Given request: Where a line in the listing contains the string "Blender", copy that line out.

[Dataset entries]

══════

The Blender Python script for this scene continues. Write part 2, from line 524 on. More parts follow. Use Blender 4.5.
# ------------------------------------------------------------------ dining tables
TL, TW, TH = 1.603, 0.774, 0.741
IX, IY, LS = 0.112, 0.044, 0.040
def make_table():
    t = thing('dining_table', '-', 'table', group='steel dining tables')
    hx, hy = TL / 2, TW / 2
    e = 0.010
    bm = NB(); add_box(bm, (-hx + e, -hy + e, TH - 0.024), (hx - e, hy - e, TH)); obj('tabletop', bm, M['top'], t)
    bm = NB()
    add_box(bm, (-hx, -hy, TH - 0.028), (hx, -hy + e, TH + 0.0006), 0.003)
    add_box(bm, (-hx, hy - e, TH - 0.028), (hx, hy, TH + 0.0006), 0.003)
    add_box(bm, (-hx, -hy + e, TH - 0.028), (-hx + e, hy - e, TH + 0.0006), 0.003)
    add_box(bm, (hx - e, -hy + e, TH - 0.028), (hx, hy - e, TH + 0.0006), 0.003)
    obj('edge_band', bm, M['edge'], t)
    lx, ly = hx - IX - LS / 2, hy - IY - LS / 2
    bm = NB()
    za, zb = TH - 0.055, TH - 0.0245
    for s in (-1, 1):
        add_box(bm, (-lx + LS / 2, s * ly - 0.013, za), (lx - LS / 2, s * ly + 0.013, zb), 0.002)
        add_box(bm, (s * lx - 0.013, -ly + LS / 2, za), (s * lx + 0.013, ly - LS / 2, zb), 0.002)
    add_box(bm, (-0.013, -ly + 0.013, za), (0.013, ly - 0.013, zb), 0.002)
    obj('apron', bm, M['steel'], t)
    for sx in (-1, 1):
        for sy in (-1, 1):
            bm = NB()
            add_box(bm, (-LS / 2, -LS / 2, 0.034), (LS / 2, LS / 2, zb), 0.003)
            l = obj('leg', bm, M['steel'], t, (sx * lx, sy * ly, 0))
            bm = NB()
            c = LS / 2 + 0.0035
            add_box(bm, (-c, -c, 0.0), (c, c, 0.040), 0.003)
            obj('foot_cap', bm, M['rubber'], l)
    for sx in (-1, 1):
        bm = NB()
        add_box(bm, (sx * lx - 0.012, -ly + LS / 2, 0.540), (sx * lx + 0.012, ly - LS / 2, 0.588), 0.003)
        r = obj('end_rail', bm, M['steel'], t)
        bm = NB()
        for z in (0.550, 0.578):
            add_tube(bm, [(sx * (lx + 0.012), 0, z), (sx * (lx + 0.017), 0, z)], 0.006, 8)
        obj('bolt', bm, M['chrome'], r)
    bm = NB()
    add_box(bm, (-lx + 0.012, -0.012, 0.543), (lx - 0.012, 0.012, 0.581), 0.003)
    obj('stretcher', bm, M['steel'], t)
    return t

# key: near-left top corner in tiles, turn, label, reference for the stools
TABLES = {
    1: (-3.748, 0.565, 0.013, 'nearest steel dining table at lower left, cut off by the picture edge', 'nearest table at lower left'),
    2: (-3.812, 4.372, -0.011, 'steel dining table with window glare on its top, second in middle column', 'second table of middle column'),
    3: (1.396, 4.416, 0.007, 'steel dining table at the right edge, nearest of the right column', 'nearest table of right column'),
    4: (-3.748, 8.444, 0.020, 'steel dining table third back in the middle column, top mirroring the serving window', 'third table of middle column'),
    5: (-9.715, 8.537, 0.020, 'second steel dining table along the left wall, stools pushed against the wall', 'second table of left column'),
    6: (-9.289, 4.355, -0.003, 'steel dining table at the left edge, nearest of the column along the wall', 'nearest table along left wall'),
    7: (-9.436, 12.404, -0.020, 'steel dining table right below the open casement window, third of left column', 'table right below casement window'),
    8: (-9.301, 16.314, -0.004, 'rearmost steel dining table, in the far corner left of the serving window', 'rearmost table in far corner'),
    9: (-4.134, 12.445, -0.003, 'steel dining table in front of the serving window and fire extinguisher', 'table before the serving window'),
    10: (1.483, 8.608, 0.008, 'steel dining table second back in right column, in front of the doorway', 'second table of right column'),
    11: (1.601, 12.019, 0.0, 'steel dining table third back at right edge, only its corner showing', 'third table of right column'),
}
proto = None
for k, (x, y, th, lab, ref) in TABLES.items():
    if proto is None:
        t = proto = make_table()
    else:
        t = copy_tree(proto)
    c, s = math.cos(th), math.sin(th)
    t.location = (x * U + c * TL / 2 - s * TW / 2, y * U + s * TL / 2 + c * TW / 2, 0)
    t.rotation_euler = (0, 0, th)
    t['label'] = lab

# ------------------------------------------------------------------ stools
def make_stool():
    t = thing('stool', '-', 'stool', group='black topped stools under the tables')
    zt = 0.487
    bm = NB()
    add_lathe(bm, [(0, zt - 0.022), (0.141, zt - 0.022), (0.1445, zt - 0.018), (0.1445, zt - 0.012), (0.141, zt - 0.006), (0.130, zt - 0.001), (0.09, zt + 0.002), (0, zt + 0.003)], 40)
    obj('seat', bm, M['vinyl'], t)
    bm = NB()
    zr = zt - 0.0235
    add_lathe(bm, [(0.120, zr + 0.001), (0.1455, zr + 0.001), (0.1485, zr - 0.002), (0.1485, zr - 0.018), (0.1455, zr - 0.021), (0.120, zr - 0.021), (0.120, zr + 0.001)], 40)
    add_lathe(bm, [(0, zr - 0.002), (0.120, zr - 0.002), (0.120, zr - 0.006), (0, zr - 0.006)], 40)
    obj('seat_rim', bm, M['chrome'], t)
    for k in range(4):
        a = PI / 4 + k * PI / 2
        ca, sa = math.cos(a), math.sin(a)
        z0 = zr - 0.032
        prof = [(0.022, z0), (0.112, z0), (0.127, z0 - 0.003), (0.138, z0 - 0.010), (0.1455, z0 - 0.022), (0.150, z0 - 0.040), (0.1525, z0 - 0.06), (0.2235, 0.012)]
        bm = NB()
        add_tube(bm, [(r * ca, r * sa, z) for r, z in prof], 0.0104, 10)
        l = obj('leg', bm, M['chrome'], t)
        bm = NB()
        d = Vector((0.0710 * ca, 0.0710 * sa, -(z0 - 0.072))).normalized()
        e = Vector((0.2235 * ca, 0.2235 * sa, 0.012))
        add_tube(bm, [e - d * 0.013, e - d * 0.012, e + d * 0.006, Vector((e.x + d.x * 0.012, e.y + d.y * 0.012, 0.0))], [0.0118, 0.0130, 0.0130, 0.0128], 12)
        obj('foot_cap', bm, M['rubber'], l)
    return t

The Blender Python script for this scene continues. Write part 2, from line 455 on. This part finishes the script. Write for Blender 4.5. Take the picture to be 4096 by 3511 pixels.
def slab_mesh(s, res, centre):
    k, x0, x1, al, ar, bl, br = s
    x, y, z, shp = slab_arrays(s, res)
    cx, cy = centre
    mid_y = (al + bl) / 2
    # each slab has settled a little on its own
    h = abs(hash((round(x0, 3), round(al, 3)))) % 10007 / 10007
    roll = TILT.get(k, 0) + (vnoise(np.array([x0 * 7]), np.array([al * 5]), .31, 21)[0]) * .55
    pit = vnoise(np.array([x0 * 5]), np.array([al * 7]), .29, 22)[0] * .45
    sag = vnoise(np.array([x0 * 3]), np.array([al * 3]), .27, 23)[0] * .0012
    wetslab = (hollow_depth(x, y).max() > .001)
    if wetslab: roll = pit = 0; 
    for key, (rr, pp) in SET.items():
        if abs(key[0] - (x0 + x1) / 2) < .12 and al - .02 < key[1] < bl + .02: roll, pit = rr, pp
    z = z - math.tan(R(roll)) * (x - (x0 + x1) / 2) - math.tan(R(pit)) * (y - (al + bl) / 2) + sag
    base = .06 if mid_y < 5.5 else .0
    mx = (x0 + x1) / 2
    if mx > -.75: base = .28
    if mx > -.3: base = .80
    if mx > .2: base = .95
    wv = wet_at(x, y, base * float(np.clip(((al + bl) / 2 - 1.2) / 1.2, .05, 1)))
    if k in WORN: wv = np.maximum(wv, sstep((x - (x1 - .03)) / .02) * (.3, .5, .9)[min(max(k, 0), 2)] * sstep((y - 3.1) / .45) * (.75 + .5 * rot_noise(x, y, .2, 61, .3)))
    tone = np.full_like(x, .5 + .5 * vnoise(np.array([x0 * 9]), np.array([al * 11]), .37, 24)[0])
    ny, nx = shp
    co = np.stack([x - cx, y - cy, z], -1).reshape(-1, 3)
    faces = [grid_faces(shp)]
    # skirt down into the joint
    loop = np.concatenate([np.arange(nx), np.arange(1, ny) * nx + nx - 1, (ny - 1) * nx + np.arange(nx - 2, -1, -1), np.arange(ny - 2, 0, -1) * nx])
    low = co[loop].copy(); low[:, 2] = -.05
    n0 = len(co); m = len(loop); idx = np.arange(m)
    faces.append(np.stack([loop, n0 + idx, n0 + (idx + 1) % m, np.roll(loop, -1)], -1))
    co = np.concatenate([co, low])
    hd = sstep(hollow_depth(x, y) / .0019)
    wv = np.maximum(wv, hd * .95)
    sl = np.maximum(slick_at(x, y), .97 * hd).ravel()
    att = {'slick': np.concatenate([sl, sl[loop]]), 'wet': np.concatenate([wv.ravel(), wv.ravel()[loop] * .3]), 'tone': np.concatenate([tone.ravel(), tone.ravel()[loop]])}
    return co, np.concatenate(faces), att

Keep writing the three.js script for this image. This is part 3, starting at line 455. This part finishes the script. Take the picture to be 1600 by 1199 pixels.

══════

Problem solution:
The Blender Python script for this scene continues. Write part 2, from line 524 on. More parts follow. Use Blender 4.5.
The Blender Python script for this scene continues. Write part 2, from line 455 on. This part finishes the script. Write for Blender 4.5. Take the picture to be 4096 by 3511 pixels.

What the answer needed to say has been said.